Foard then moved to an Oxford House, one of 130 drug-free group homes in North Carolina, where he first met Edmonds.
She came to the Oxford House to pick up a friend and saw Foard on the porch smoking.
“I asked my girlfriend, ‘Who is that?’” Edmonds said. “I thought, ‘That’s my husband standing there.’”
Edmonds herself has been clean from heroin for three years and is recovering from a cocaine relapse. She said the picture she had of her life as a drug addict was much different from what it is now.
“I literally though I was predestined to be a person to die from an overdose,” she said.
One night she prayed to God that she wanted to be a mother. But when she found out soon after that she was pregnant, she was angry at God, she said.
“I said to God, ‘I’m not ready,’” she said. “God said back to me, ‘When I say you’re ready, you’re ready.’”
After a year of treatment at the UNC Horizons Program, Edmonds was homeless with her son and struggled to find housing due to possession charges.

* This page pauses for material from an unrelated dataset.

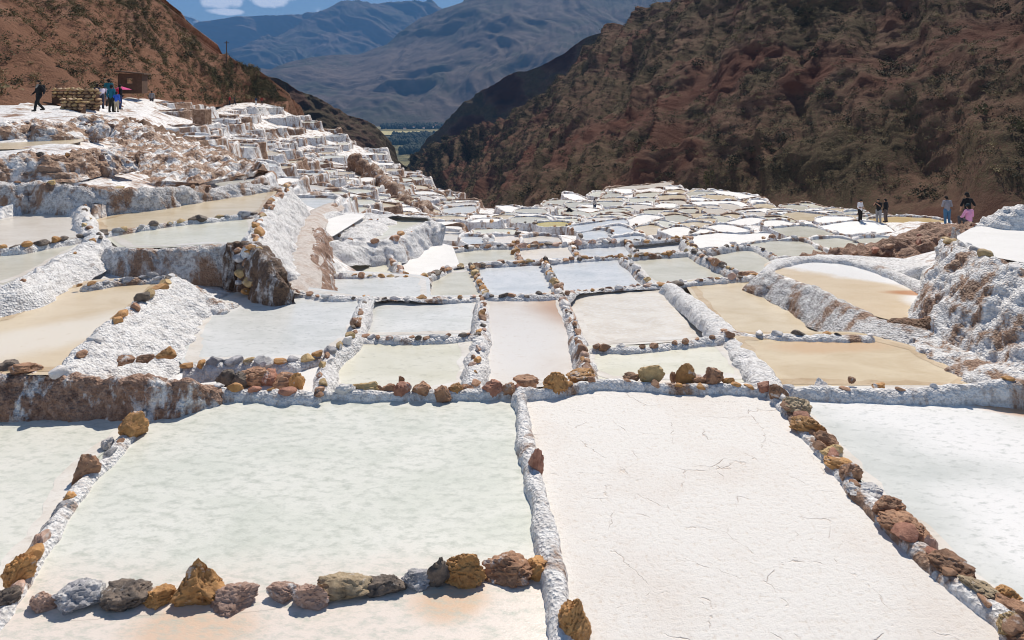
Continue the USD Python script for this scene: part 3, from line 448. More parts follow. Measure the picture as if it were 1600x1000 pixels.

“(The Orange-Person-Chatham Area Program) is the only program that said, ‘We don’t care. You deserve a second chance.’”
She also tried to go back to school, but life stresses settled in. Edmonds said she forgot about recovery and relapsed.
She lost custody of her son and went to jail, she said. When she got out, she moved into Freedom House’s halfway house and has been staying there since Aug. 4.
“Nobody can ever tell me he does not belong to me,” she said. “I used to wonder if I’m good enough to be a mom. Now I know I am.”
Her son Billy will be two in October, she said. Foard said he is working with the Department of Social Services to adopt him.
“He is such a role model and father figure for my son,” Edmonds said.